A composição do paraibano Luiz Ramalho possui múltiplas variações, desde o primeiro sucesso de Luiz Gonzaga, de 1973, passando por Elba Ramalho, Genival Lacerda e a imprevisível interpretação de Jorge Aragão. Entre todas elas, estou convicto de que a sua versão definitiva é a cantada por Mariana Aydar, Chico César e Mestrinho, gravada ao vivo na casa de shows Canto da Ema. 

Não por ser impecável, mas por ser capaz de captar os traços fundamentais da canção: antes de tudo, por estar sendo executada na formação típica dos trios pé-de-serra. Se a roda é o lugar por excelência em que o samba e o choro se desenvolvem, o trio pé-de-serra (zabumba, triângulo, sanfona e voz), em especial a sua formação improvisada, o “arrumadinho”, é a forma mais natural dos forrós e é o pot-pourri o seu desenrolar mais fluido, afinal, não se deve parar a cada música sob pena de atrapalhar os pares dançantes.

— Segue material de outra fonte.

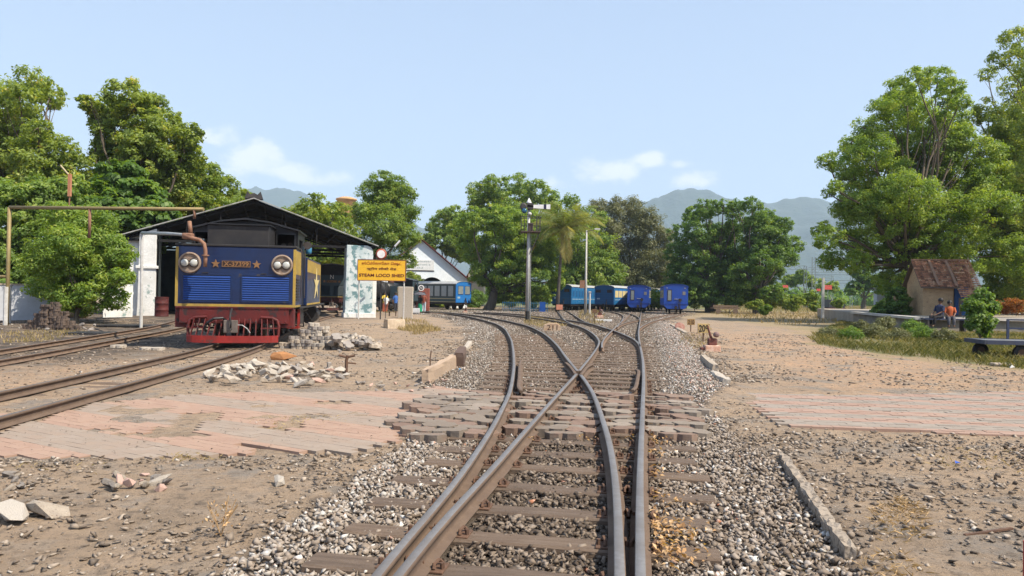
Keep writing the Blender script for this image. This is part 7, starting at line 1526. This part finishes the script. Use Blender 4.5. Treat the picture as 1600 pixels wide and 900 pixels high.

O caráter brincante de "Facilita", além disso, só se exprime plenamente ao vivo, formato em que o vídeo e a interação entre os envolvidos se faz mais presente do que nunca e é abertamente determinante na sua beleza. Há, ainda, o evidente fato da própria dinâmica da música requerer uma voz masculina, em tom de censura, e a voz feminina, que dribla alegremente a repressão. Por último, é uma versão que traz, em si, as cômicas falas de Chico César e mesmo erros de execução que, juntos, reafirmam o caráter despretensioso da canção, que é, antes de tudo, um xote para se dançar.

"Facilita" é uma lição de como lidar com as vozes autoritárias, se inserindo em uma tradição de pensamento voltada para se pensar práticas para uma vida libertária, em que se inserem grandes pensadores, como o terapeuta anarquista Roberto Freire, e, assim, pode ser facilmente pensada como um delicado manual para se lidar com os microfascismos cotidianos. Além de um xote dançante, afinal, "Facilita" é um libelo antiautoritário.